== What to work on ==
Output the data word for word, dropping every image.

== Data shown ==
'''

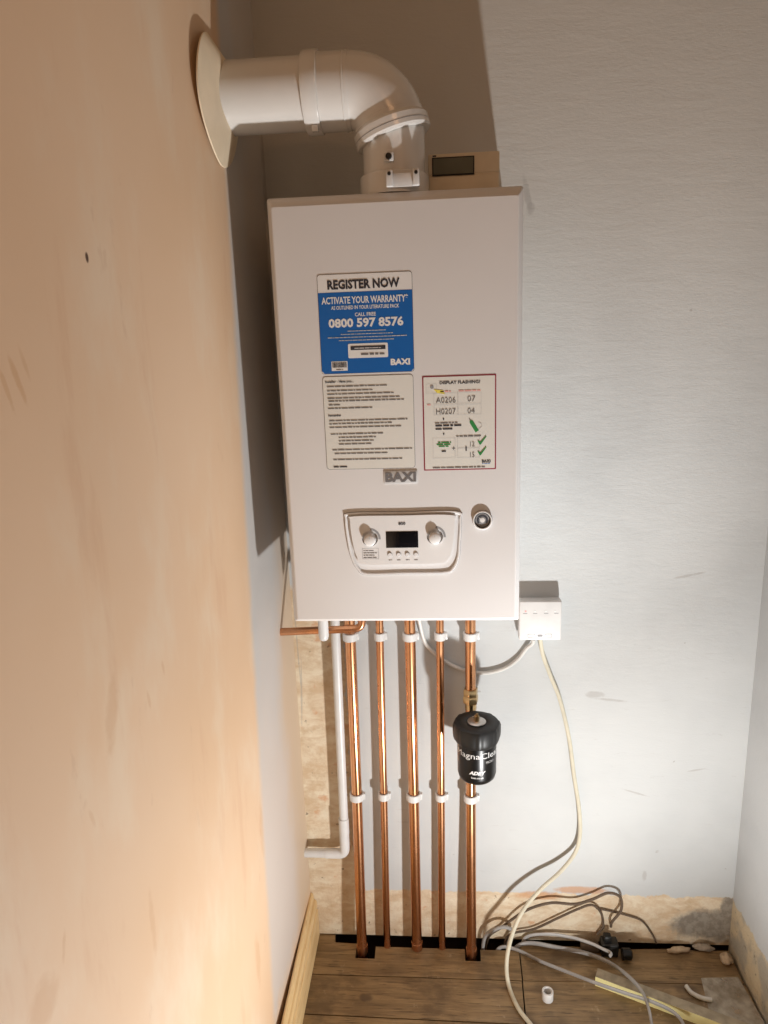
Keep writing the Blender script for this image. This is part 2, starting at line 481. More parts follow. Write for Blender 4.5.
while y > YF:
    if y > -.25:
        fl.prism([(-.40, -.2165), (.2, -.2235), (XR, -.2155), (XR, y - .105), (-.40, y - .105)], -.022, 0, 'boards')
    else:
        fl.box(-.40, XR, max(y - .105, YF), y - .0025, -.022, 0, 'boards')
    y -= .105
fl.box(-.40, XR, YF, .09, -.22, -.2, 'under')
for x in (-.02, .43):
    fl.box(x, x + .05, YF, -.12, -.2, -.022, 'under')
tag(fl.build('floor'), kind='structure')

# pine skirting along the left wall
sk = MB()
prof = [(0, 0), (.0165, 0), (.0165, .072), (.0145, .075), (.0125, .076), (.0125, .081), (.0150, .083), (.0148, .096), (.0120, .101), (.0085, .103), (.0085, .108), (.0065, .118), (.003, .121), (0, .121)]
vs = []; fs = []
for yy in (-.001, -1.2):
    off = .0035 if yy < -1 else .0
    for px, pz in prof: vs.append((XL + .0015 + off + px, yy, pz + .0005))
n = len(prof)
for i in range(n): fs.append([i, (i + 1) % n, n + (i + 1) % n, n + i])
fs.append(list(range(n))); fs.append([n + i for i in range(n)][::-1])
sk.add(vs, fs, 'pine')
b = sk.build('baseboard_left', sharp=20); tag(b, kind='structure')

# ------------------------------------------------------------------ boiler
BW, BZ0, BZ1 = .1995, .9435, 1.6515
FY = -.290
boiler = thing('wall_boiler', 'large white wall-hung gas boiler with a blue label on its front and copper pipes below', 'boiler', (0, 0, BZ0))
c = MB()
def casing():
    # outer outline at y=-.277, front panel set in by a sloped chamfer
    o = rrect(-BW, BW, BZ0, BZ1, .004, 3)
    i1 = rrect(-BW + .0075, BW - .0075, BZ0 + .007, BZ1 - .013, .003, 3)
    vs = [(x, -.003, z) for x, z in o] + [(x, -.2765, z) for x, z in o] + [(x, -.2785, z) for x, z in rrect(-BW + .0008, BW - .0008, BZ0 + .0008, BZ1 - .0008, .004, 3)] \
        + [(x, FY + .0008, z) for x, z in i1] + [(x, FY, z) for x, z in rrect(-BW + .0095, BW - .0095, BZ0 + .009, BZ1 - .0155, .003, 3)]
    n = len(o); fs = []
    for k in range(4):
        for i in range(n):
            j = (i + 1) % n; fs.append([k * n + i, (k + 1) * n + i, (k + 1) * n + j, k * n + j])
    fs.append([4 * n + i for i in range(n)]); fs.append([i for i in range(n)][::-1])
    c.add(vs, fs, 'enamel')
casing()
c.build('casing', boiler, sharp=25)

# warranty label
lab = MB(); Y0 = FY - .0004; T = FY - .0012
lab.plate([rrect(-.1246, .0264, 1.3785, 1.5332, .0045)], Y0, .0003, 'ink')
lab.plate([rrect(-.1240, .0258, 1.3791, 1.5326, .0042)], Y0 - .0003, .0003, 'white')
lab.plate([[(-.1240, 1.5055), (-.1240, 1.3833), (-.1198, 1.3791), (.0216, 1.3791), (.0258, 1.3833), (.0258, 1.5055)][::-1]], Y0 - .0005, .0002, 'blue')
def L(u, v): return (-.124 + (u - 55) / 670 * .150, 1.5326 - (v - 97) / 703 * .1535)
def lt(s, u0, u1, v0, v1, m, bold, mb=None, f=L):
    a = f(u0, v1); b2 = f(u1, v0); (mb or lab).text(s, a[0], b2[0], a[1], b2[1], T, m, bold)
lt('REGISTER NOW', 125, 638, 135, 202, 'ink', .038)
lt('ACTIVATE YOUR WARRANTY*', 78, 694, 250, 303, 'white', .026)
lt('AS OUTLINED IN YOUR LITERATURE PACK', 145, 630, 316, 343, 'white', .02)
lt('CALL FREE', 312, 462, 367, 394, 'white', .02)
lt('0800 597 8576', 120, 658, 404, 472, 'white', .038)
for k, (u0, u1, v) in enumerate(((255, 530, 497), (205, 580, 519), (110, 680, 541), (190, 595, 563))):
    a = L(u0, v); b2 = L(u1, v); lab.marks(a[0], b2[0], a[1] - .0006, .0013, T, 'lgrey', k)
lt('BAXI', 558, 698, 705, 752, 'white', .05)
wl = lab.build('warranty_label', boiler, sharp=20); wl['label'] = 'blue and white printed label reading REGISTER NOW'
st = MB(); a = L(253, 692); b2 = L(541, 588)
st.plate([rrect(a[0], b2[0], a[1], b2[1], .002)], T + .0001, .0002, 'white')
a = L(272, 634); b2 = L(524, 606); st.rect(a[0], b2[0], a[1], b2[1], T - .0003, 'ink')
a = L(300, 625); b2 = L(490, 612); st.marks(a[0], b2[0], a[1], .0016, T - .0005, 'lgrey', 5)
a = L(345, 672); b2 = L(515, 645); st.marks(a[0], b2[0], a[1], .0034, T - .0003, 'sink', 9)
st.build('serial_sticker', wl)
st = MB(); a = L(127, 781); b2 = L(244, 712)
st.rect(a[0], b2[0], a[1], b2[1], T + .0001, 'white')
r = random.Random(3); x = L(134, 0)[0]; a = L(0, 758); b2 = L(0, 718)
while x < L(236, 0)[0]:
    w = r.choice((.0004, .0007, .0010)); st.rect(x, x + w, a[1], b2[1], T - .0002, 'ink'); x += w + r.choice((.0004, .0007))
a = L(160, 775); st.marks(a[0], L(212, 0)[0], a[1], .0014, T - .0002, 'sink', 2)
st.build('barcode_sticker', wl)

# installer instruction label
ins = MB()
ins.plate([rrect(-.1245, .0245, 1.2205, 1.3745, .0055)], Y0, .0003, 'sink')
ins.plate([rrect(-.1238, .0238, 1.2212, 1.3738, .005)], Y0 - .0003, .0003, 'cream')
def L2(u, v): return (-.1240 + (u - 88) / 650 * .148, 1.3742 - (v - 40) / 650 * .1535)
lt('Installer - Have you...', 108, 312, 66, 88, 'ink', .03, ins, L2)
for k, (u0, u1, v) in enumerate(((118, 552, 112), (118, 455, 140), (118, 598, 164), (118, 640, 192), (124, 670, 212), (124, 218, 238), (118, 440, 262),
                                 (122, 692, 348), (122, 578, 370), (122, 645, 395), (128, 512, 442), (185, 462, 467), (185, 448, 491), (185, 425, 514),
                                 (135, 720, 554), (150, 540, 581), (138, 650, 624))):
    a = L2(u0, v); ins.marks(a[0], L2(u1, 0)[0], a[1], .0021, T, 'sink', 20 + k)
lt('Remember', 118, 212, 298, 315, 'ink', .03, ins, L2)
a = L2(138, 676); ins.marks(a[0], L2(238, 0)[0], a[1], .0026, T, 'ink', 44)
o = ins.build('instruction_label', boiler); o['label'] = 'white paper label of small black print under the blue label'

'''

== Result ==
Keep writing the Blender script for this image. This is part 2, starting at line 481. More parts follow. Write for Blender 4.5.
while y > YF:
    if y > -.25:
        fl.prism([(-.40, -.2165), (.2, -.2235), (XR, -.2155), (XR, y - .105), (-.40, y - .105)], -.022, 0, 'boards')
    else:
        fl.box(-.40, XR, max(y - .105, YF), y - .0025, -.022, 0, 'boards')
    y -= .105
fl.box(-.40, XR, YF, .09, -.22, -.2, 'under')
for x in (-.02, .43):
    fl.box(x, x + .05, YF, -.12, -.2, -.022, 'under')
tag(fl.build('floor'), kind='structure')

# pine skirting along the left wall
sk = MB()
prof = [(0, 0), (.0165, 0), (.0165, .072), (.0145, .075), (.0125, .076), (.0125, .081), (.0150, .083), (.0148, .096), (.0120, .101), (.0085, .103), (.0085, .108), (.0065, .118), (.003, .121), (0, .121)]
vs = []; fs = []
for yy in (-.001, -1.2):
    off = .0035 if yy < -1 else .0
    for px, pz in prof: vs.append((XL + .0015 + off + px, yy, pz + .0005))
n = len(prof)
for i in range(n): fs.append([i, (i + 1) % n, n + (i + 1) % n, n + i])
fs.append(list(range(n))); fs.append([n + i for i in range(n)][::-1])
sk.add(vs, fs, 'pine')
b = sk.build('baseboard_left', sharp=20); tag(b, kind='structure')

# ------------------------------------------------------------------ boiler
BW, BZ0, BZ1 = .1995, .9435, 1.6515
FY = -.290
boiler = thing('wall_boiler', 'large white wall-hung gas boiler with a blue label on its front and copper pipes below', 'boiler', (0, 0, BZ0))
c = MB()
def casing():
    # outer outline at y=-.277, front panel set in by a sloped chamfer
    o = rrect(-BW, BW, BZ0, BZ1, .004, 3)
    i1 = rrect(-BW + .0075, BW - .0075, BZ0 + .007, BZ1 - .013, .003, 3)
    vs = [(x, -.003, z) for x, z in o] + [(x, -.2765, z) for x, z in o] + [(x, -.2785, z) for x, z in rrect(-BW + .0008, BW - .0008, BZ0 + .0008, BZ1 - .0008, .004, 3)] \
        + [(x, FY + .0008, z) for x, z in i1] + [(x, FY, z) for x, z in rrect(-BW + .0095, BW - .0095, BZ0 + .009, BZ1 - .0155, .003, 3)]
    n = len(o); fs = []
    for k in range(4):
        for i in range(n):
            j = (i + 1) % n; fs.append([k * n + i, (k + 1) * n + i, (k + 1) * n + j, k * n + j])
    fs.append([4 * n + i for i in range(n)]); fs.append([i for i in range(n)][::-1])
    c.add(vs, fs, 'enamel')
casing()
c.build('casing', boiler, sharp=25)

# warranty label
lab = MB(); Y0 = FY - .0004; T = FY - .0012
lab.plate([rrect(-.1246, .0264, 1.3785, 1.5332, .0045)], Y0, .0003, 'ink')
lab.plate([rrect(-.1240, .0258, 1.3791, 1.5326, .0042)], Y0 - .0003, .0003, 'white')
lab.plate([[(-.1240, 1.5055), (-.1240, 1.3833), (-.1198, 1.3791), (.0216, 1.3791), (.0258, 1.3833), (.0258, 1.5055)][::-1]], Y0 - .0005, .0002, 'blue')
def L(u, v): return (-.124 + (u - 55) / 670 * .150, 1.5326 - (v - 97) / 703 * .1535)
def lt(s, u0, u1, v0, v1, m, bold, mb=None, f=L):
    a = f(u0, v1); b2 = f(u1, v0); (mb or lab).text(s, a[0], b2[0], a[1], b2[1], T, m, bold)
lt('REGISTER NOW', 125, 638, 135, 202, 'ink', .038)
lt('ACTIVATE YOUR WARRANTY*', 78, 694, 250, 303, 'white', .026)
lt('AS OUTLINED IN YOUR LITERATURE PACK', 145, 630, 316, 343, 'white', .02)
lt('CALL FREE', 312, 462, 367, 394, 'white', .02)
lt('0800 597 8576', 120, 658, 404, 472, 'white', .038)
for k, (u0, u1, v) in enumerate(((255, 530, 497), (205, 580, 519), (110, 680, 541), (190, 595, 563))):
    a = L(u0, v); b2 = L(u1, v); lab.marks(a[0], b2[0], a[1] - .0006, .0013, T, 'lgrey', k)
lt('BAXI', 558, 698, 705, 752, 'white', .05)
wl = lab.build('warranty_label', boiler, sharp=20); wl['label'] = 'blue and white printed label reading REGISTER NOW'
st = MB(); a = L(253, 692); b2 = L(541, 588)
st.plate([rrect(a[0], b2[0], a[1], b2[1], .002)], T + .0001, .0002, 'white')
a = L(272, 634); b2 = L(524, 606); st.rect(a[0], b2[0], a[1], b2[1], T - .0003, 'ink')
a = L(300, 625); b2 = L(490, 612); st.marks(a[0], b2[0], a[1], .0016, T - .0005, 'lgrey', 5)
a = L(345, 672); b2 = L(515, 645); st.marks(a[0], b2[0], a[1], .0034, T - .0003, 'sink', 9)
st.build('serial_sticker', wl)
st = MB(); a = L(127, 781); b2 = L(244, 712)
st.rect(a[0], b2[0], a[1], b2[1], T + .0001, 'white')
r = random.Random(3); x = L(134, 0)[0]; a = L(0, 758); b2 = L(0, 718)
while x < L(236, 0)[0]:
    w = r.choice((.0004, .0007, .0010)); st.rect(x, x + w, a[1], b2[1], T - .0002, 'ink'); x += w + r.choice((.0004, .0007))
a = L(160, 775); st.marks(a[0], L(212, 0)[0], a[1], .0014, T - .0002, 'sink', 2)
st.build('barcode_sticker', wl)

# installer instruction label
ins = MB()
ins.plate([rrect(-.1245, .0245, 1.2205, 1.3745, .0055)], Y0, .0003, 'sink')
ins.plate([rrect(-.1238, .0238, 1.2212, 1.3738, .005)], Y0 - .0003, .0003, 'cream')
def L2(u, v): return (-.1240 + (u - 88) / 650 * .148, 1.3742 - (v - 40) / 650 * .1535)
lt('Installer - Have you...', 108, 312, 66, 88, 'ink', .03, ins, L2)
for k, (u0, u1, v) in enumerate(((118, 552, 112), (118, 455, 140), (118, 598, 164), (118, 640, 192), (124, 670, 212), (124, 218, 238), (118, 440, 262),
                                 (122, 692, 348), (122, 578, 370), (122, 645, 395), (128, 512, 442), (185, 462, 467), (185, 448, 491), (185, 425, 514),
                                 (135, 720, 554), (150, 540, 581), (138, 650, 624))):
    a = L2(u0, v); ins.marks(a[0], L2(u1, 0)[0], a[1], .0021, T, 'sink', 20 + k)
lt('Remember', 118, 212, 298, 315, 'ink', .03, ins, L2)
a = L2(138, 676); ins.marks(a[0], L2(238, 0)[0], a[1], .0026, T, 'ink', 44)
o = ins.build('instruction_label', boiler); o['label'] = 'white paper label of small black print under the blue label'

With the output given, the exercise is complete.